Having drawn the faiths here as similarly as possible, stark differences yet remain. To me, the most stark is in the instruction of the founders of the two religions. Jesus apparently never issued battlefield orders or made violence and warfare central to his message. On the surface reading of the Quran -- the only kind I am qualified to give it -- Muhammad did.

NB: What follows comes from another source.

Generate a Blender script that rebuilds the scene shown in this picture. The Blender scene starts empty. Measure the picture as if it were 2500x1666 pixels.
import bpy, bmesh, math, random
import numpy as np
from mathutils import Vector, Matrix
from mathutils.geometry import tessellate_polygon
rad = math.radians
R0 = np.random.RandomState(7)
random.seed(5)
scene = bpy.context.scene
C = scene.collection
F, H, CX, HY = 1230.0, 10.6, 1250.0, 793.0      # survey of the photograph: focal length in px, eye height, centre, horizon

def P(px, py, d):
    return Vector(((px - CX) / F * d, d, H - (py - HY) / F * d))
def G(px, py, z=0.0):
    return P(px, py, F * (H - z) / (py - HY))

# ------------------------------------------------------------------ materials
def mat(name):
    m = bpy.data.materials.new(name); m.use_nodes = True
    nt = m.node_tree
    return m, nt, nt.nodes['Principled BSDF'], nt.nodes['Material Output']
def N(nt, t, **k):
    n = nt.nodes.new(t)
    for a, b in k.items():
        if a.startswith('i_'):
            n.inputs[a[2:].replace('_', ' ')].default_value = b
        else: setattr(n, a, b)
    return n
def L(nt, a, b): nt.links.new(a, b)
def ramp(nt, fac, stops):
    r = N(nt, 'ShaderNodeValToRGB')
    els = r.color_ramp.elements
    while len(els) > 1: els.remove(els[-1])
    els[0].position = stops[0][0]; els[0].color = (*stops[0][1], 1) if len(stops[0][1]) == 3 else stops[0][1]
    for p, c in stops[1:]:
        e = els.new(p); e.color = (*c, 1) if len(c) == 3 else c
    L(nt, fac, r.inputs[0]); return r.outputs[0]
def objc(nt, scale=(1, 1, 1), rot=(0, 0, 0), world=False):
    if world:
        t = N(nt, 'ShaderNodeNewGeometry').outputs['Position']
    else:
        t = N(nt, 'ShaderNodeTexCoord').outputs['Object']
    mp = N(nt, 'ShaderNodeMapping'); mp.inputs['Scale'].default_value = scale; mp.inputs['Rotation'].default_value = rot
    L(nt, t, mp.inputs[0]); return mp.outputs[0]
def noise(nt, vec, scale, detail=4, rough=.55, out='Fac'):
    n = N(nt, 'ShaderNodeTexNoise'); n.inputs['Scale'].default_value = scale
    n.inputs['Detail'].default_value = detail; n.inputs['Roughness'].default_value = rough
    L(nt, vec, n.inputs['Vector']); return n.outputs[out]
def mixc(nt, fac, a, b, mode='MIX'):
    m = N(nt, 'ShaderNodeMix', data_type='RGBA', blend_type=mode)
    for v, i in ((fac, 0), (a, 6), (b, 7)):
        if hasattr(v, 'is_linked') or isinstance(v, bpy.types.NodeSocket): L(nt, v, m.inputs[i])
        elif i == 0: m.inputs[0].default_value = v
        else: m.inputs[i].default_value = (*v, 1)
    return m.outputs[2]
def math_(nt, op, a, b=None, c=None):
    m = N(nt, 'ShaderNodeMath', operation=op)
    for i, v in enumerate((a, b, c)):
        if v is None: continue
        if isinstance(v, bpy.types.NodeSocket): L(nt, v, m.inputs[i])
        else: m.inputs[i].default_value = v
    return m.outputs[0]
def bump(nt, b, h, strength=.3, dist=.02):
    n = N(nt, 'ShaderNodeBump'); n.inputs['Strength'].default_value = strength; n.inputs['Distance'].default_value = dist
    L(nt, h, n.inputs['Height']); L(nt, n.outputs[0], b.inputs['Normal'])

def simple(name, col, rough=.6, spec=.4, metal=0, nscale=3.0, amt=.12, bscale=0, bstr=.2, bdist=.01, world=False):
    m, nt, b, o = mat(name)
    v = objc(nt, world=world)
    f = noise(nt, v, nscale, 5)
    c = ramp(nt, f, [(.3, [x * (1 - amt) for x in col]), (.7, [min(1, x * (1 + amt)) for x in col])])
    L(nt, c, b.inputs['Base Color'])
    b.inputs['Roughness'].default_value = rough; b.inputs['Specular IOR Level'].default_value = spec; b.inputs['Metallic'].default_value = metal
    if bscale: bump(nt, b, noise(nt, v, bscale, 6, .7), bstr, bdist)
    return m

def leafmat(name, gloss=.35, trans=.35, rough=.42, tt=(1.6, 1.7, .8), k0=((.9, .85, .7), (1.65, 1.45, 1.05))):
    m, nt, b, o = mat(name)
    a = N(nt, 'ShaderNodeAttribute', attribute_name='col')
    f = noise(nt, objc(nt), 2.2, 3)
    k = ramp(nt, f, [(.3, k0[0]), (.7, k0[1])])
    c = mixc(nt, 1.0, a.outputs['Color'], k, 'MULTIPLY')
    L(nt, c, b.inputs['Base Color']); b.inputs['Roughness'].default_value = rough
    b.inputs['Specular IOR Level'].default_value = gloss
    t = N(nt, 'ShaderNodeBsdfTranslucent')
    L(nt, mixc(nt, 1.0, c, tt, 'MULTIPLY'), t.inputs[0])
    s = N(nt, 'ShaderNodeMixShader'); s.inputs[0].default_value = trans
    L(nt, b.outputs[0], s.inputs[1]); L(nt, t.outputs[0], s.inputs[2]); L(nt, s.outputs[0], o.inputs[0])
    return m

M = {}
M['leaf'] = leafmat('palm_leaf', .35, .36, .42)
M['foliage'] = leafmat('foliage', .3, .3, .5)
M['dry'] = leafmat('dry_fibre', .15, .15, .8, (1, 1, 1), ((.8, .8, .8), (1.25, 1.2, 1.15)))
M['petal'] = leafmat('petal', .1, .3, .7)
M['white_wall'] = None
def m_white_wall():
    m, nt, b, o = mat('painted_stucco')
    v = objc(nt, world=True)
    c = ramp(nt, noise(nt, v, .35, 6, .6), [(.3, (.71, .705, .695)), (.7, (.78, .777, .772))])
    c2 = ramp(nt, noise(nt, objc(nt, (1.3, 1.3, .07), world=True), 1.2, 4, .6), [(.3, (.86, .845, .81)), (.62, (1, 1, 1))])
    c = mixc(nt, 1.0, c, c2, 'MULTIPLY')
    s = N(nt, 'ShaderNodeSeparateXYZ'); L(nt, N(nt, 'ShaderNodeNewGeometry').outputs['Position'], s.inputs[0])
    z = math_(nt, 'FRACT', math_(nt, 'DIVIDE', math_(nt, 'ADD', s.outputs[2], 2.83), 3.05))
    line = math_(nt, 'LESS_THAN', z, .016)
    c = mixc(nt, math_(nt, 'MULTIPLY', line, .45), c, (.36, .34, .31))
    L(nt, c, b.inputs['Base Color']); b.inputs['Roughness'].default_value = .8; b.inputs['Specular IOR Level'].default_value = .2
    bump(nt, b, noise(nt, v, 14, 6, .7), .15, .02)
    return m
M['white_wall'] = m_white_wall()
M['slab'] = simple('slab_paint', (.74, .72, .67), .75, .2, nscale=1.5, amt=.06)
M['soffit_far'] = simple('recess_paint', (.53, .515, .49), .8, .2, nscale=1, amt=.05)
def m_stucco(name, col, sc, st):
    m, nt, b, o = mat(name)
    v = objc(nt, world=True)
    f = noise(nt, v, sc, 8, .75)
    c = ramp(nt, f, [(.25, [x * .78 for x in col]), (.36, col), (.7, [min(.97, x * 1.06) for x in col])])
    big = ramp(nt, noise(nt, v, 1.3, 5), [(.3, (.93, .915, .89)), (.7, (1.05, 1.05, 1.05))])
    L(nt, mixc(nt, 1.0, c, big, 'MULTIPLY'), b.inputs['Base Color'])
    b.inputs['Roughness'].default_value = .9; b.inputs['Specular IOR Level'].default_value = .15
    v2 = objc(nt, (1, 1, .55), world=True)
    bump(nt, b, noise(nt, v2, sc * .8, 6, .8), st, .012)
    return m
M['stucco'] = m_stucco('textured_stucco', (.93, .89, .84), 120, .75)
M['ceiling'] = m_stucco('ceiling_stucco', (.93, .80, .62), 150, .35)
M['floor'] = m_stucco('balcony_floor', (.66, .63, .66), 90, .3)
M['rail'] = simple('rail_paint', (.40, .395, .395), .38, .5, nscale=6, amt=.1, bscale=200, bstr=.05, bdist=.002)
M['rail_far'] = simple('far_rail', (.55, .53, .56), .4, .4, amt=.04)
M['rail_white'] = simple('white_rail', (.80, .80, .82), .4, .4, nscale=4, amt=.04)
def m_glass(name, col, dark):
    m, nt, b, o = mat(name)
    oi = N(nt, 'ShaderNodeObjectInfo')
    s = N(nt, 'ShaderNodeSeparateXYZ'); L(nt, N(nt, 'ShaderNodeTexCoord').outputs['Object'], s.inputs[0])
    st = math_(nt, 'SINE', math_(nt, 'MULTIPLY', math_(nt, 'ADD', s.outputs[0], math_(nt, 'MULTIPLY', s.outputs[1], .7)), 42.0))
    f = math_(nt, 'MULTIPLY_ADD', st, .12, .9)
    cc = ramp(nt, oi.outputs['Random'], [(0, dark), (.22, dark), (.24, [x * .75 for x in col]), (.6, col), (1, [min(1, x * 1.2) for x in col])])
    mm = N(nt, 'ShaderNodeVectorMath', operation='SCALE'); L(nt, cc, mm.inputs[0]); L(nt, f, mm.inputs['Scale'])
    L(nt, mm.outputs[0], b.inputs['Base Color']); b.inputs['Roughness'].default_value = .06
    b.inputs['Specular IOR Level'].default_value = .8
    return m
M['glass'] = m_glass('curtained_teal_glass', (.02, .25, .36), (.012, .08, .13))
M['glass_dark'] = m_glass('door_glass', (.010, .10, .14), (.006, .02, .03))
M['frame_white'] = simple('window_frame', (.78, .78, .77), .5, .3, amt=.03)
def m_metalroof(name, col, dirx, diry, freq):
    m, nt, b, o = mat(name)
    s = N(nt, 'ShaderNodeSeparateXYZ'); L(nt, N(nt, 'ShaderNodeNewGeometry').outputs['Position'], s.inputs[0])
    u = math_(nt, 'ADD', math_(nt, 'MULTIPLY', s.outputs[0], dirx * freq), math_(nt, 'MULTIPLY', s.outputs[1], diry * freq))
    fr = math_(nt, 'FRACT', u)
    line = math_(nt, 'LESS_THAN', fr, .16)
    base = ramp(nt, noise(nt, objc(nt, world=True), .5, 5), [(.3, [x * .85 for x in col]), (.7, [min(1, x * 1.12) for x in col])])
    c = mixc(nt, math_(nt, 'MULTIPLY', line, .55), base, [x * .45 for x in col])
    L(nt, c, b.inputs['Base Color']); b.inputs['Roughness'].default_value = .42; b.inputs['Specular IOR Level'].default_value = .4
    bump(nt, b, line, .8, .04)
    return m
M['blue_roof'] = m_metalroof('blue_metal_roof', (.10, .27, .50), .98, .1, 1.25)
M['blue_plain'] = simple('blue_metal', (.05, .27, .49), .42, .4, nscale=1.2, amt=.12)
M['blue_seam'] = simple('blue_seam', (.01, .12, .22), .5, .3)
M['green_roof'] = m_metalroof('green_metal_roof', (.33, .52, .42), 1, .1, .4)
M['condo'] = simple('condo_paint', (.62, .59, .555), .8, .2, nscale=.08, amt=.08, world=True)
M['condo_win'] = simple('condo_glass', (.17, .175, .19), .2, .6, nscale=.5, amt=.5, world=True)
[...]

"Islam was born in an extremely harsh and violent environment and received a very hostile and aggressively violent reaction from the tribes of seventh century Arabia. The first Muslims had to fight for survival until Islam prevailed throughout Arabia by the time of the death of the Prophet. The preexisting norms of intertribal relations were heavily, if not completely, dependent on the use or threat of violent force by the claimant of any right, even the right to exist." [Abdullahi Ahmed An-Na'im] As a result, even though the Shari'a introduced controls on violence and tribalism that were progressive for that time and place, the Quran repeatedly enjoins Muslims to support each other, disassociate themselves from non-Muslims, and fight unbelievers "and slay them wherever you catch them, and seize them, beleaguer them, and lie in wait for them in every stratagem" [9:5] unless they submit to Islam.
On the one hand, I can understand this in the context of the time and place he lived. But now Islam is stuck with it. Like Christianity is stuck with some of the thornier quotes of Paul about women. Faiths cannot be amended, like political constitutions.
Characteristically, in the joke I told at the start of this post, Hume made "Benedict" originally "Mustafa," a Turkish Muslim. The joke makes better sense if Benedict had been a polytheist first, not a Muslim, who certainly would have had a purer sense of "one god" than a Catholic.
But to Hume and his audience, Islam was the "other" religion most available to them (Judaism was encumbered, for the purpose, by its presumed role as the root of Christianity). Europeans knew the Turks, the Saracens, as neighbors and they understood a little of their beliefs.
Thus Hume, in his "Natural History of Religion," frequently criticized Islam when he really meant to criticize Christianity. The follies of the faithful he attacked were ones central to Christianity, yet he pointed them out as fallacies of Muhammad, in whose doctrine they often formed a minor or negligible aspect. This Islamic straw man was Hume's politic approach to the topic in a time when a direct attack on Christian fundamentals could have robbed him of his audience.
Perhaps Benedict, the pope, was acting in the same spirit.